→ **Work to be completed**: Quote the listing below in its entirety, omitting every image.

→ **Available data**:
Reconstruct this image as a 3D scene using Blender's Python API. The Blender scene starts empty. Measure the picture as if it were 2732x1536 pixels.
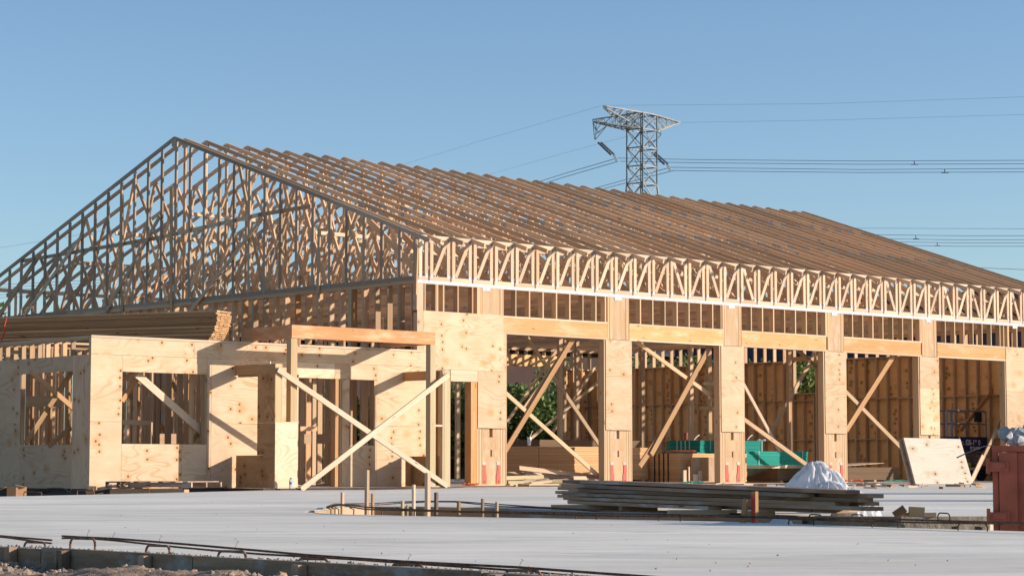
import bpy, math, random
from mathutils import Vector, Matrix
random.seed(7)
rnd = random.random
ru = random.uniform
scene = bpy.context.scene
COL = scene.collection

# ------------------------------------------------------------------ survey
# Camera solved from the photograph; at() turns a measured pixel into a point
# on a known real plane (X=, Y=, Z= or distance D=).
FOC, PIT, YAW = 5869.59, 0.0806702, 0.8349037
CAM = Vector((-29.3498, -35.3753, 0.4146))
FW = Vector((math.cos(YAW)*math.cos(PIT), math.sin(YAW)*math.cos(PIT), math.sin(PIT)))
RT = Vector((math.sin(YAW), -math.cos(YAW), 0))
UP = RT.cross(FW)

def at(px, py, X=None, Y=None, Z=None, D=None):
    d = FW*FOC + RT*(px-1366) + UP*(768-py)
    if X is not None: t = (X-CAM.x)/d.x
    elif Y is not None: t = (Y-CAM.y)/d.y
    elif Z is not None: t = (Z-CAM.z)/d.z
    else: t = D/FOC
    return CAM + d*t

# ------------------------------------------------------------------ mesh builder
class MB:
    def __init__(s):
        s.v = []; s.f = []; s.uv = []; s.mi = []; s.ti = []; s.mats = []
    def m(s, mat):
        if mat not in s.mats: s.mats.append(mat)
        return s.mats.index(mat)
    def hexa(s, c, mat, dims, tint=None, uv0=None):
        """c: 8 corners index i = a + 2b + 4c2 ; a=length, b=width, c=thickness"""
        b = len(s.v); s.v += [tuple(p) for p in c]
        L, W, T = dims
        mi = s.m(mat); ti = rnd() if tint is None else tint
        ou, ov = (ru(0, 40), ru(0, 40)) if uv0 is None else uv0
        def q(i, us):
            s.f.append([b+j for j in i]); s.mi.append(mi); s.ti.append(ti)
            s.uv.append([(ou+u, ov+v) for u, v in us])
        q((0, 1, 3, 2), [(0, 0), (L, 0), (L, W), (0, W)])
        q((4, 6, 7, 5), [(0, 0), (0, W), (L, W), (L, 0)])
        q((0, 4, 5, 1), [(0, -T), (0, 0-T*2), (L, -T*2), (L, -T)])
        q((2, 3, 7, 6), [(0, W+.01), (L, W+.01), (L, W+.01+T), (0, W+.01+T)])
        q((0, 2, 6, 4), [(0, 0), (.03, W), (.03+T*.2, W), (T*.2, 0)])
        q((1, 5, 7, 3), [(L, 0), (L+T*.2, 0), (L+T*.2, W), (L+.03, W)])
    def board(s, p0, p1, w, t, up, mat, tint=None):
        p0 = Vector(p0); p1 = Vector(p1); ax = p1-p0; L = ax.length; ax = ax/L
        up = Vector(up); wv = (up-ax*up.dot(ax)).normalized(); tv = ax.cross(wv)
        c = []
        for k in (-.5, .5):
            for j in (-.5, .5):
                for i in (0, 1):
                    c.append(p0+ax*(L*i)+wv*(w*j)+tv*(t*k))
        s.hexa(c, mat, (L, w, t), tint)
    def box(s, x0, x1, y0, y1, z0, z1, mat, axis=None, tint=None, uv0=None):
        d = [x1-x0, y1-y0, z1-z0]
        a = axis if axis is not None else d.index(max(d))
        o = [i for i in (0, 1, 2) if i != a]
        if d[o[0]] < d[o[1]]: o = [o[1], o[0]]
        lo = [x0, y0, z0]; hi = [x1, y1, z1]; c = []
        for k in (0, 1):
            for j in (0, 1):
                for i in (0, 1):
                    p = [0, 0, 0]
                    p[a] = hi[a] if i else lo[a]
                    p[o[0]] = hi[o[0]] if j else lo[o[0]]
                    p[o[1]] = hi[o[1]] if k else lo[o[1]]
                    c.append(p)
        s.hexa(c, mat, (d[a], d[o[0]], d[o[1]]), tint, uv0)
    def tube(s, pts, r, mat, n=6, tint=None, closed=False):
        pts = [Vector(p) for p in pts]; mi = s.m(mat); ti = rnd() if tint is None else tint
        rings = []
        rr = r if isinstance(r, (list, tuple)) else [r]*len(pts)
        prev = None
        for i, p in enumerate(pts):
            a = pts[max(i-1, 0)]; b = pts[min(i+1, len(pts)-1)]
            d = (b-a).normalized()
            ref = prev if prev is not None else (Vector((0, 0, 1)) if abs(d.z) < .9 else Vector((1, 0, 0)))
            u = (ref-d*ref.dot(d)).normalized(); prev = u; v = d.cross(u)
            base = len(s.v)
            for k in range(n):
                an = 2*math.pi*k/n
                s.v.append(tuple(p+(u*math.cos(an)+v*math.sin(an))*rr[i]))
            rings.append(base)
        l = 0
        for i in range(len(rings)-1):
            for k in range(n):
                k2 = (k+1) % n
                s.f.append([rings[i]+k, rings[i]+k2, rings[i+1]+k2, rings[i+1]+k]); s.mi.append(mi); s.ti.append(ti)
                s.uv.append([(l, k/n), (l, (k+1)/n), (l+.1, (k+1)/n), (l+.1, k/n)])
            l += .1
        for base, rev in ((rings[0], True), (rings[-1], False)):
            idx = [base+k for k in range(n)]
            if rev: idx.reverse()
            s.f.append(idx); s.mi.append(mi); s.ti.append(ti); s.uv.append([(0, 0)]*n)
    def poly(s, pts, mat, tint=.5, sc=1):
        b = len(s.v); s.v += [tuple(p) for p in pts]
        s.f.append(list(range(b, b+len(pts)))); s.mi.append(s.m(mat)); s.ti.append(tint)
        s.uv.append([(p[0]*sc, p[1]*sc) for p in pts])
    def slab(s, xy, z0, z1, mat, tint=.5, side=None):
        n = len(xy); b = len(s.v); ms = s.m(side or mat)
        s.v += [(x, y, z1) for x, y in xy]+[(x, y, z0) for x, y in xy]
        mi = s.m(mat)
        s.f.append([b+i for i in range(n)]); s.mi.append(mi); s.ti.append(tint); s.uv.append([p for p in xy])
        s.f.append([b+n+n-1-i for i in range(n)]); s.mi.append(mi); s.ti.append(tint); s.uv.append([xy[n-1-i] for i in range(n)])
        l = 0
        for i in range(n):
            j = (i+1) % n
            e = math.dist(xy[i], xy[j])
            s.f.append([b+i, b+n+i, b+n+j, b+j]); s.mi.append(ms); s.ti.append(tint)
            s.uv.append([(l, z1), (l, z0), (l+e, z0), (l+e, z1)]); l += e
    def build(s, name, parent=None, loc=(0, 0, 0), smooth=False):
        me = bpy.data.meshes.new(name)
        o = Vector(loc)
        me.from_pydata([tuple(Vector(p)-o) for p in s.v], [], s.f)
        uvl = me.uv_layers.new(name='UVMap')
        flat = []
        for us in s.uv:
            for u, v in us: flat += [u, v]
        uvl.data.foreach_set('uv', flat)
        at_ = me.attributes.new('tint', 'FLOAT', 'FACE'); at_.data.foreach_set('value', s.ti)
        for mt in s.mats: me.materials.append(mt)
        me.polygons.foreach_set('material_index', s.mi)
        if smooth: me.polygons.foreach_set('use_smooth', [True]*len(s.f))
        me.update()
        ob = bpy.data.objects.new(name, me); COL.objects.link(ob)
        ob.location = o
        if parent is not None:
            ob.parent = parent
            ob.location = o-parent.location
        return ob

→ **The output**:
Reconstruct this image as a 3D scene using Blender's Python API. The Blender scene starts empty. Measure the picture as if it were 2732x1536 pixels.
import bpy, math, random
from mathutils import Vector, Matrix
random.seed(7)
rnd = random.random
ru = random.uniform
scene = bpy.context.scene
COL = scene.collection

# ------------------------------------------------------------------ survey
# Camera solved from the photograph; at() turns a measured pixel into a point
# on a known real plane (X=, Y=, Z= or distance D=).
FOC, PIT, YAW = 5869.59, 0.0806702, 0.8349037
CAM = Vector((-29.3498, -35.3753, 0.4146))
FW = Vector((math.cos(YAW)*math.cos(PIT), math.sin(YAW)*math.cos(PIT), math.sin(PIT)))
RT = Vector((math.sin(YAW), -math.cos(YAW), 0))
UP = RT.cross(FW)

def at(px, py, X=None, Y=None, Z=None, D=None):
    d = FW*FOC + RT*(px-1366) + UP*(768-py)
    if X is not None: t = (X-CAM.x)/d.x
    elif Y is not None: t = (Y-CAM.y)/d.y
    elif Z is not None: t = (Z-CAM.z)/d.z
    else: t = D/FOC
    return CAM + d*t

# ------------------------------------------------------------------ mesh builder
class MB:
    def __init__(s):
        s.v = []; s.f = []; s.uv = []; s.mi = []; s.ti = []; s.mats = []
    def m(s, mat):
        if mat not in s.mats: s.mats.append(mat)
        return s.mats.index(mat)
    def hexa(s, c, mat, dims, tint=None, uv0=None):
        """c: 8 corners index i = a + 2b + 4c2 ; a=length, b=width, c=thickness"""
        b = len(s.v); s.v += [tuple(p) for p in c]
        L, W, T = dims
        mi = s.m(mat); ti = rnd() if tint is None else tint
        ou, ov = (ru(0, 40), ru(0, 40)) if uv0 is None else uv0
        def q(i, us):
            s.f.append([b+j for j in i]); s.mi.append(mi); s.ti.append(ti)
            s.uv.append([(ou+u, ov+v) for u, v in us])
        q((0, 1, 3, 2), [(0, 0), (L, 0), (L, W), (0, W)])
        q((4, 6, 7, 5), [(0, 0), (0, W), (L, W), (L, 0)])
        q((0, 4, 5, 1), [(0, -T), (0, 0-T*2), (L, -T*2), (L, -T)])
        q((2, 3, 7, 6), [(0, W+.01), (L, W+.01), (L, W+.01+T), (0, W+.01+T)])
        q((0, 2, 6, 4), [(0, 0), (.03, W), (.03+T*.2, W), (T*.2, 0)])
        q((1, 5, 7, 3), [(L, 0), (L+T*.2, 0), (L+T*.2, W), (L+.03, W)])
    def board(s, p0, p1, w, t, up, mat, tint=None):
        p0 = Vector(p0); p1 = Vector(p1); ax = p1-p0; L = ax.length; ax = ax/L
        up = Vector(up); wv = (up-ax*up.dot(ax)).normalized(); tv = ax.cross(wv)
        c = []
        for k in (-.5, .5):
            for j in (-.5, .5):
                for i in (0, 1):
                    c.append(p0+ax*(L*i)+wv*(w*j)+tv*(t*k))
        s.hexa(c, mat, (L, w, t), tint)
    def box(s, x0, x1, y0, y1, z0, z1, mat, axis=None, tint=None, uv0=None):
        d = [x1-x0, y1-y0, z1-z0]
        a = axis if axis is not None else d.index(max(d))
        o = [i for i in (0, 1, 2) if i != a]
        if d[o[0]] < d[o[1]]: o = [o[1], o[0]]
        lo = [x0, y0, z0]; hi = [x1, y1, z1]; c = []
        for k in (0, 1):
            for j in (0, 1):
                for i in (0, 1):
                    p = [0, 0, 0]
                    p[a] = hi[a] if i else lo[a]
                    p[o[0]] = hi[o[0]] if j else lo[o[0]]
                    p[o[1]] = hi[o[1]] if k else lo[o[1]]
                    c.append(p)
        s.hexa(c, mat, (d[a], d[o[0]], d[o[1]]), tint, uv0)
    def tube(s, pts, r, mat, n=6, tint=None, closed=False):
        pts = [Vector(p) for p in pts]; mi = s.m(mat); ti = rnd() if tint is None else tint
        rings = []
        rr = r if isinstance(r, (list, tuple)) else [r]*len(pts)
        prev = None
        for i, p in enumerate(pts):
            a = pts[max(i-1, 0)]; b = pts[min(i+1, len(pts)-1)]
            d = (b-a).normalized()
            ref = prev if prev is not None else (Vector((0, 0, 1)) if abs(d.z) < .9 else Vector((1, 0, 0)))
            u = (ref-d*ref.dot(d)).normalized(); prev = u; v = d.cross(u)
            base = len(s.v)
            for k in range(n):
                an = 2*math.pi*k/n
                s.v.append(tuple(p+(u*math.cos(an)+v*math.sin(an))*rr[i]))
            rings.append(base)
        l = 0
        for i in range(len(rings)-1):
            for k in range(n):
                k2 = (k+1) % n
                s.f.append([rings[i]+k, rings[i]+k2, rings[i+1]+k2, rings[i+1]+k]); s.mi.append(mi); s.ti.append(ti)
                s.uv.append([(l, k/n), (l, (k+1)/n), (l+.1, (k+1)/n), (l+.1, k/n)])
            l += .1
        for base, rev in ((rings[0], True), (rings[-1], False)):
            idx = [base+k for k in range(n)]
            if rev: idx.reverse()
            s.f.append(idx); s.mi.append(mi); s.ti.append(ti); s.uv.append([(0, 0)]*n)
    def poly(s, pts, mat, tint=.5, sc=1):
        b = len(s.v); s.v += [tuple(p) for p in pts]
        s.f.append(list(range(b, b+len(pts)))); s.mi.append(s.m(mat)); s.ti.append(tint)
        s.uv.append([(p[0]*sc, p[1]*sc) for p in pts])
    def slab(s, xy, z0, z1, mat, tint=.5, side=None):
        n = len(xy); b = len(s.v); ms = s.m(side or mat)
        s.v += [(x, y, z1) for x, y in xy]+[(x, y, z0) for x, y in xy]
        mi = s.m(mat)
        s.f.append([b+i for i in range(n)]); s.mi.append(mi); s.ti.append(tint); s.uv.append([p for p in xy])
        s.f.append([b+n+n-1-i for i in range(n)]); s.mi.append(mi); s.ti.append(tint); s.uv.append([xy[n-1-i] for i in range(n)])
        l = 0
        for i in range(n):
            j = (i+1) % n
            e = math.dist(xy[i], xy[j])
            s.f.append([b+i, b+n+i, b+n+j, b+j]); s.mi.append(ms); s.ti.append(tint)
            s.uv.append([(l, z1), (l, z0), (l+e, z0), (l+e, z1)]); l += e
    def build(s, name, parent=None, loc=(0, 0, 0), smooth=False):
        me = bpy.data.meshes.new(name)
        o = Vector(loc)
        me.from_pydata([tuple(Vector(p)-o) for p in s.v], [], s.f)
        uvl = me.uv_layers.new(name='UVMap')
        flat = []
        for us in s.uv:
            for u, v in us: flat += [u, v]
        uvl.data.foreach_set('uv', flat)
        at_ = me.attributes.new('tint', 'FLOAT', 'FACE'); at_.data.foreach_set('value', s.ti)
        for mt in s.mats: me.materials.append(mt)
        me.polygons.foreach_set('material_index', s.mi)
        if smooth: me.polygons.foreach_set('use_smooth', [True]*len(s.f))
        me.update()
        ob = bpy.data.objects.new(name, me); COL.objects.link(ob)
        ob.location = o
        if parent is not None:
            ob.parent = parent
            ob.location = o-parent.location
        return ob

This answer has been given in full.